By Kashi Kafle, Researcher – Economist: Impact Evaluation & Impact Assessment

Photo: CIAT / Georgina Smith
Photo: CIAT / Georgina Smith

Governments in developing countries are increasingly implementing programs to increase rural incomes and employment to reduce rural-urban migration. However, recent research conducted by the International Water Management Institute (IWMI), in collaboration with the International Food Policy Research Institute (IFPRI) and the International Fund for Agricultural Development (IFAD), finds that the poorest are likelier to migrate when increases in incomes are accompanied by increases in local income inequalities.
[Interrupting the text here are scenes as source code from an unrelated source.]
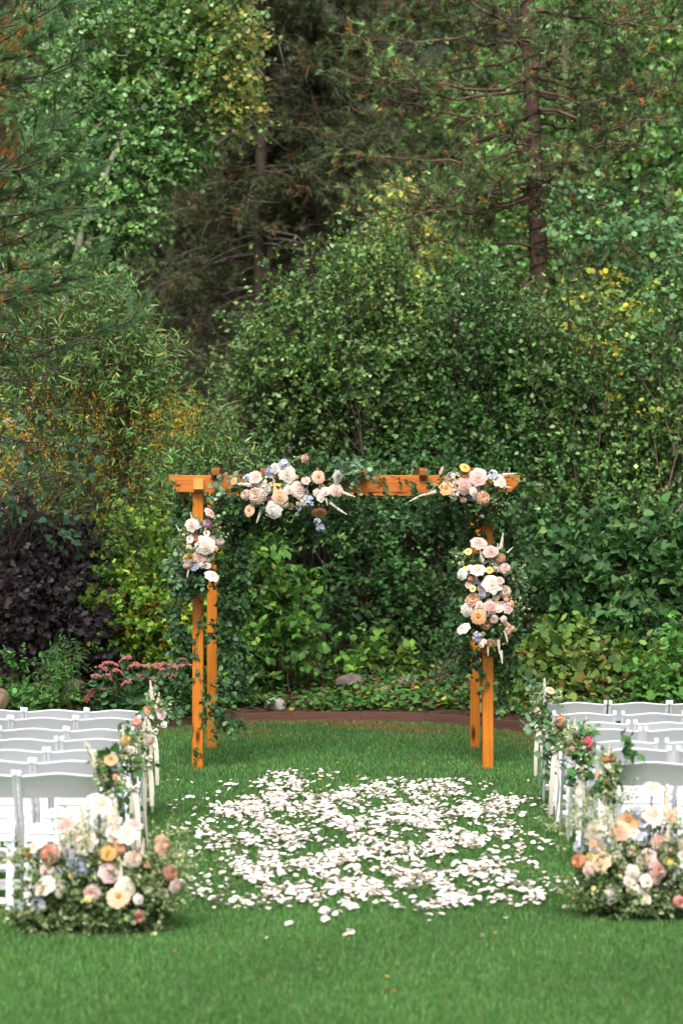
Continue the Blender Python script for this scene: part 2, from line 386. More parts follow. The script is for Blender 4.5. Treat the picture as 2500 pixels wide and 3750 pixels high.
def plant(name, label, cat, base, blobs, size, tpl, cols, w=None, per=9, tw=.45, mat=None, bark=None, stem_r=.025, nstem=2,
          group=None, upb=.35, jit=.2, droop=.03, dens=1.0, limbs=22, tj=None, fill=.8, bow=.15, spread=.8, show_twigs=.35):
    """blobs: (px, py, d, rx, ry(depth), rz, n twigs)"""
    mat = mat or M_LEAF; bark = bark or M_TWIG
    root = empty(name, base, 0, label, cat, group)
    fol = Bag(); st = Bag()
    for (px, py, d, rx, ry, rz, n) in blobs:
        c = at(px, py, d); n = int(n * dens)
        pl = blob_twigs(c, (rx, ry, rz), n, tw, upb, droop=droop, fill=fill)
        n0 = len(fol.C); put_leaves(fol, pl, per, size, tpl, cols, w, jit, tj=tj, spread=spread)
        g = np.exp(rng.normal(0, .16)); fol.C[n0] = np.clip(fol.C[n0] * g * np.array([np.exp(rng.normal(0, .07)), 1, np.exp(rng.normal(0, .05)) * .92]), .001, .9)
        k = int(n * show_twigs)
        if k:
            V, Q = tubes(pl[:k], size * .07, size * .03, 3); st.add(V, Q)
        ln = []
        for j in range(nstem):
            b0 = np.array(base) + np.array([rng.normal(0, .18), rng.normal(0, .15), 0])
            e = c + rng.normal(0, .3, 3) * np.array([rx, ry, rz])
            ln.append(curve_to(b0, e, 8, bow))
        V, Q = tubes(np.array(ln), stem_r, stem_r * .3, 5); st.add(V, Q)
        lm = []
        for j in range(min(limbs, n)):
            s = ln[rng.integers(len(ln))]; q = s[rng.integers(3, 8)]
            lm.append(curve_to(q, pl[rng.integers(n)][2], 6, bow * 1.2))
        if lm:
            V, Q = tubes(np.array(lm), stem_r * .42, stem_r * .12, 4); st.add(V, Q)
    bagobj(fol, 'foliage', mat, root, 'stuff')
    bagobj(st, 'stem', bark, root)
    return root

def tufts(bag, pos, d, n, length, width, cols, w=None, jit=.2, reach=.12, open_=.75):
    """n needles round each shoot tip"""
    m = len(pos); pos = np.repeat(pos, n, 0); d = np.repeat(d, n, 0)
    k = m * n; s = unit(np.cross(d, rand_unit(k)))
    dd = unit(d * rng.uniform(.35, 1.1, (k, 1)) + s * open_ * rng.uniform(.5, 1.2, (k, 1)))
    b = pos - d * (rng.uniform(0, 1, (k, 1)) * reach)
    tip = b + dd * (length * rng.uniform(.7, 1.15, (k, 1)))
    sd = unit(np.cross(dd, rand_unit(k))) * width / 2
    c = np.repeat(palette(m, cols, w, jit), n, 0) * np.exp(rng.normal(0, .12, (k, 1)))
    V = np.stack([b - sd, b + sd, tip], 1).reshape(-1, 3)
    bag.add(V, np.arange(3 * k).reshape(-1, 3), np.repeat(c, 3, 0))

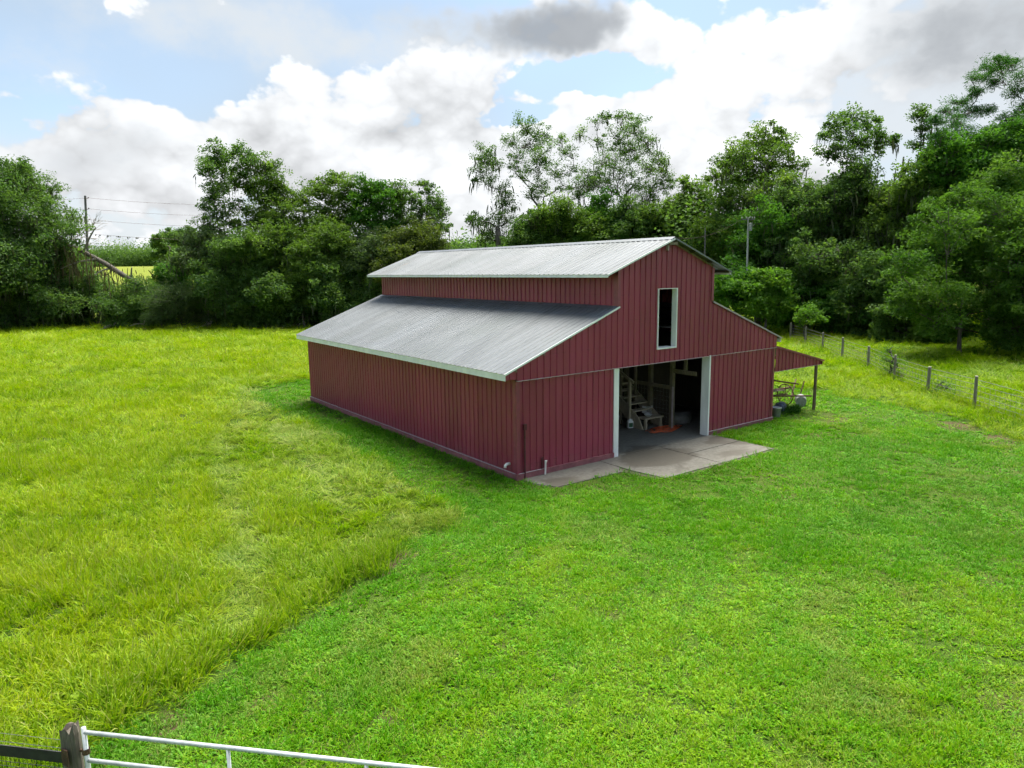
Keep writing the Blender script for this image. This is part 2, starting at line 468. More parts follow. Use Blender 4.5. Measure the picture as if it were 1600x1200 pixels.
M = {
    'red': mat_red(), 'roof': mat_roof(), 'concrete': mat_concrete(), 'ground': mat_ground(),
    'white': simple('white painted trim', (0.80, 0.80, 0.79), 0.5, var=0.07, scale=3, stretch=(1, 1, .3)),
    'skirt': simple('dull red skirt board', (0.25, 0.085, 0.095), 0.75, var=0.15, scale=4),
    'redtrim': simple('red trim metal', (0.235, 0.042, 0.076), 0.35, var=0.08),
    'pale': simple('pale drip flashing', (0.38, 0.31, 0.33), 0.45, var=0.12),
    'lumber': mat_wood('aged lumber', (0.135, 0.108, 0.072), (0.22, 0.18, 0.125)),
    'stairwood': mat_wood('stair planks', (0.27, 0.225, 0.16), (0.40, 0.34, 0.25)),
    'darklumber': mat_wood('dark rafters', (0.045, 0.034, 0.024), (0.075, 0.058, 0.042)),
    'post': mat_wood('grey weathered post', (0.15, 0.13, 0.10), (0.26, 0.235, 0.195), 0.9),
    'brownpost': mat_wood('brown treated post', (0.11, 0.075, 0.045), (0.17, 0.12, 0.075), 0.85),
    'gatepost': mat_wood('dark split post', (0.085, 0.068, 0.05), (0.17, 0.145, 0.115), 0.9),
    'cut': simple('sawn post top', (0.50, 0.46, 0.38), 0.8, var=0.15, scale=20),
    'wire': simple('galvanised wire', (0.22, 0.22, 0.21), 0.5, 0.6),
    'galv': simple('worn white gate tube', (0.55, 0.58, 0.58), 0.42, 0.25, var=0.12, scale=9),
    'black': simple('black netting', (0.022, 0.022, 0.022), 0.7),
    'iron': simple('rusty iron', (0.115, 0.062, 0.035), 0.85, 0.2, var=0.35, scale=8, bump=0.4),
    'greymetal': simple('grey metal', (0.30, 0.31, 0.31), 0.5, 0.5, var=0.2),
    'plasticwhite': simple('white plastic', (0.72, 0.73, 0.72), 0.4, var=0.05),
    'plasticgrey': simple('grey plastic', (0.22, 0.245, 0.28), 0.45, var=0.08),
    'plasticblue': simple('dark blue plastic', (0.03, 0.045, 0.08), 0.45, var=0.1),
    'label': simple('green label', (0.02, 0.11, 0.04), 0.5, var=0.1),
    'orange': simple('orange cord', (0.55, 0.10, 0.03), 0.5, var=0.1),
    'pvc': simple('white pvc', (0.78, 0.74, 0.72), 0.35, var=0.05),
    'conduit': simple('dark red conduit', (0.085, 0.012, 0.022), 0.45, var=0.1),
    'tarp': simple('pale sacking', (0.17, 0.17, 0.16), 0.8, var=0.15, scale=5, bump=0.4),
    'pole': simple('grey utility pole wood', (0.12, 0.115, 0.105), 0.9, var=0.2, scale=2, stretch=(1, 1, .1)),
    'palepole': simple('pale service pole', (0.30, 0.30, 0.28), 0.7, var=0.15, scale=2),
    'ceramic': simple('ceramic insulator', (0.10, 0.07, 0.06), 0.25),
    'bark': mat_bark('oak bark', (0.045, 0.038, 0.030), (0.11, 0.095, 0.078)),
    'greybark': mat_bark('grey bleached bark', (0.13, 0.115, 0.095), (0.24, 0.215, 0.18)),
    'palebranch': mat_bark('dead branch', (0.22, 0.19, 0.145), (0.37, 0.33, 0.26)),
    'moss': mat_leaf('spanish moss', (0.040, 0.050, 0.028), (0.062, 0.074, 0.042), (0.10, 0.108, 0.062), 0.0, 0.2),
    'brownmoss': mat_leaf('brown hanging moss', (0.055, 0.048, 0.028), (0.10, 0.086, 0.048), (0.155, 0.138, 0.08), 0.0, 0.2),
    'oak': mat_leaf('oak leaves', (0.038, 0.082, 0.018), (0.096, 0.171, 0.029), (0.189, 0.284, 0.047)),
    'oakdark': mat_leaf('dark oak leaves', (0.032, 0.078, 0.023), (0.082, 0.156, 0.037), (0.162, 0.256, 0.060)),
    'leafgreen': mat_leaf('fresh green leaves', (0.026, 0.087, 0.012), (0.061, 0.163, 0.020), (0.128, 0.265, 0.031)),
    'leaflime': mat_leaf('light green leaves', (0.054, 0.135, 0.016), (0.101, 0.216, 0.024), (0.189, 0.324, 0.041)),
    'willow': mat_leaf('feathery green leaves', (0.034, 0.093, 0.014), (0.072, 0.153, 0.022), (0.132, 0.234, 0.034)),
    'greyshrub': mat_leaf('grey green leaves', (0.041, 0.074, 0.030), (0.074, 0.121, 0.046), (0.128, 0.182, 0.074)),
    'olive': mat_leaf('olive leaves', (0.036, 0.062, 0.014), (0.073, 0.104, 0.022), (0.126, 0.161, 0.036)),
    'pine': mat_leaf('pine needles', (0.021, 0.072, 0.018), (0.047, 0.130, 0.026), (0.091, 0.208, 0.039), 0.02, 0.3),
    'lawn': mat_grass('lawn blades', [(0.12, (0.026, 0.140, 0.004)), (0.5, (0.085, 0.275, 0.005)), (0.92, (0.270, 0.385, 0.010))], (0.15, 0.350, 0.008), (0.30, 0.255, 0.10)),
    'field': mat_grass('field grass blades', [(0.12, (0.030, 0.145, 0.003)), (0.46, (0.165, 0.305, 0.004)), (0.90, (0.345, 0.410, 0.005))], (0.30, 0.385, 0.006), (0.31, 0.305, 0.10)),
}

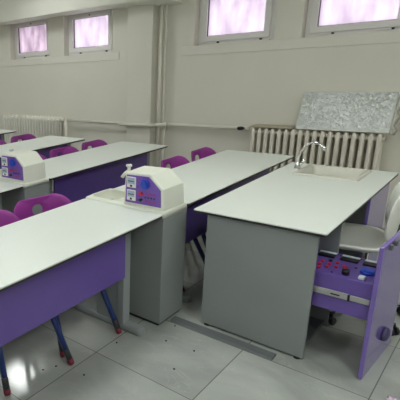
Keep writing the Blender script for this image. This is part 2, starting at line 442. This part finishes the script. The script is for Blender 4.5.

The International Organization for Migration (IOM) estimates that sub-Saharan Africa (SSA) had the fastest growth in internal and international migrants between 2010 and 2019. Two major reasons for rural-urban migration are low profitability of agriculture and lack of employment opportunities in non-agricultural sectors in rural areas. The rapid increase in rural-urban migration has put pressure on urban infrastructure and resources, and reduced the supply of agricultural labor in rural areas. Consequently, policy responses have primarily focused on improving livelihoods by increasing household consumption (a proxy for income) and asset accumulation as a means of reducing migration. Yet, while improving incomes is necessary, it may not be sufficient for addressing the challenge.

Analysis of data collected through the Living Standards Measurement Survey – Integrated Surveys on Agriculture (LSMS-ISA) finds that lower rates of migration were observed in communities with less consumption inequality. Consumption inequality shows a disparity in the level of household consumption expenditure. For example, in a community, consumption inequality increases if the gap between the highest and the lowest level of household consumption expenditure rises. The research highlighted that a 10% increase in consumption inequality in the local community increased the number of migrants per household by 1% in Tanzania, Nigeria and Uganda, and by 3% in Malawi and Ethiopia. Migration was not uniform across different subgroups of population. For the same increase in consumption inequality, migration was more common among rural, agricultural, male-headed households, and households with younger people (15-35 years).

So, paradoxically, migration increased as consumption levels rose among the poorest households. Migration is expensive and improvements in income among the poorest households can help to cover costs. This provides one explanation of increased rural-urban migration where, in parallel, poverty reduction programs have intensified.

The findings of the research suggest that rural transformation programs need to focus on reducing local inequalities along with increasing incomes. Doing so requires the implementation of programs that increase capacities and capabilities of rural farmers for production, processing and marketing of agricultural products, along with targeted employment generation programs that cater to the needs of different age and gender subgroups. Additionally, programs targeted at rural agricultural households as well as households with more younger people might be more effective in slowing the migration flows.